Reviewing any anthology is difficult, because I have to pick and choose which stories to highlight. If I had to choose my favorite example of Dunbar’s talent for distorting reality, I would tell you to read “Like a Story.” Young Kurt and his hero-worshipping follower, Max, are off to kill a monster. This is Bradbury gone terribly, terribly wrong. Dunbar’s prose pulled me so deep into these boys’ adventure that my heart was pounding by the end.

“Gray Soil” is vampires done right, gritty and dark, as a mother protects and nourishes her children even unto death. “Red Soil” continues the theme of familial love with the story of a young man who valiantly tries to save his sister’s life. Yet the crown jewel in this collection (for the Dragon, anyway) was “Mal de Mer.” Here is the tale of a woman slowly becoming unraveled, helpless before the loneliness ravaging her life.

Yet in all this Lovecraftian madness, Dunbar never loses sight of his characters’ humanity. This is dark fiction with a soul that will make you think about the characters and their moral dilemmas long after you put these tales aside.  Sometimes funny, more often poignant, and ever haunting, the Dragon found the stories in Martyrs & Monsters are worth reading again and again.

And so shall you.

My rating:

Twelve by Jasper Kent

Twelve Voordalak, voordalak, voordalak . . . ah, yes! Vampire. Hmm, even the Dragon is getting a little burned out on the vampire spin, but at least Kent does vampires right in his debut novel, Twelve.

The Grande Armée of Napoleon Bonaparte is poised on Moscow’s doorstep in the autumn of 1812. In a desperate bid to stop the French, Captain Aleksei Ivanovich Danilov and his comrades enlist the help of the Oprichniki. The Oprichniki are twelve mercenaries from Eastern Europe, each is named for one of Christ’s disciples, including the enigmatic Iuda. The Oprichniki promise they can stop the Russian advance with their unorthodox guerrilla warfare, and Aleksei and his comrades are desperate enough to accept their help.

Kent does an excellent job of writing about this period of the Napoleonic Wars and the French invasion of Russian. The historical aspects of the novel never overshadow or supersede Aleksei’s story, but instead enhance the supernatural portions of the tale to lend believability to the overall novel.

The vampires are not sparkly teenage stalking caricatures of young adult novels, but creatures of blood with a lust for killing. The entire novel is well written and accurate in both history and legend.

So why is the Dragon ambivalent about this novel?

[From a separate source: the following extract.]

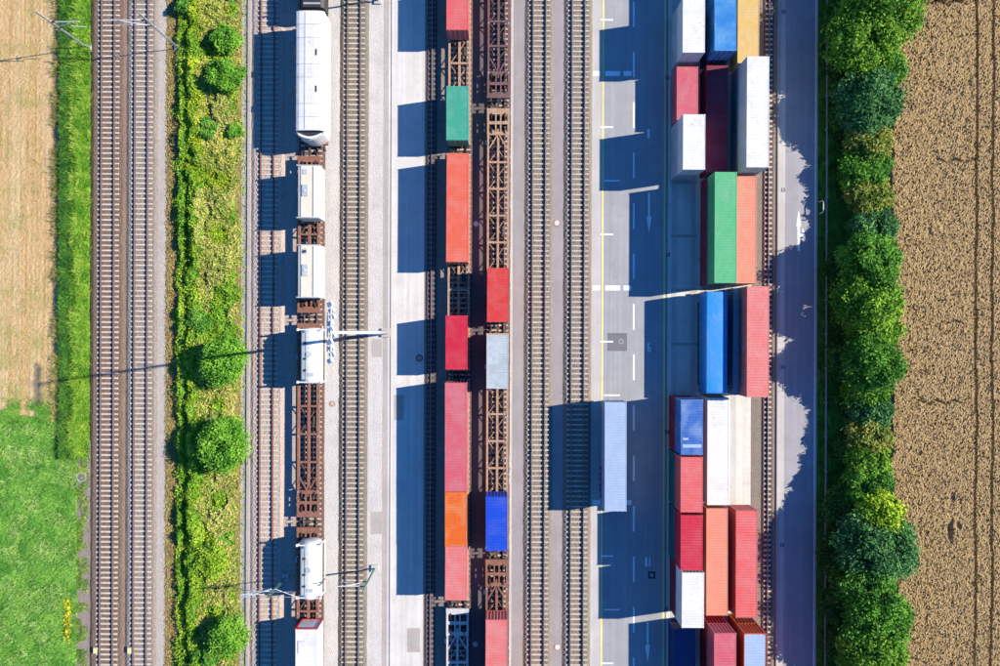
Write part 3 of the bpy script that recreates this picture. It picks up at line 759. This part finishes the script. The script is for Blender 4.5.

Aleksei was a likeable character, all of Kent’s characters were well drawn, including Iuda. I certainly enjoyed the story; and I positively loved the historical setting of the novel. The sub-plot concerning Aleksei and Domnikiia never interested me, and I had difficulty believing there was actually anything between the pair other than lust. Aleksei proclaimed love, but his adoration was never accompanied by action. At one point, he couldn’t wait to be rid of her, so I didn’t buy into his angst over her well-being.

This is highly subjective, but I would have enjoyed Twelve better as a war story that focused on Aleksei, Maksim, Dmitry, Vadim, and their war against the French, then the Oprichniki. I would have liked to have seen a more focused approach on these four men and their betrayals without all the pretensions to romance with Domnikiia.

There was more than one occasion where I felt the scenes were ponderous with information. The plot and Aleksei’s thought processes were so meticulously detailed in some passages that Kent lost the emotion of the prose in lieu of an almost technical rendition of the facts.

In spite of this, Kent’s prose did have a very comfortable feel so that the novel’s defects did not prevent me from enjoying Twelve. I think that Twelve is well worth the read, and I will certainly look forward to Kent’s next novel.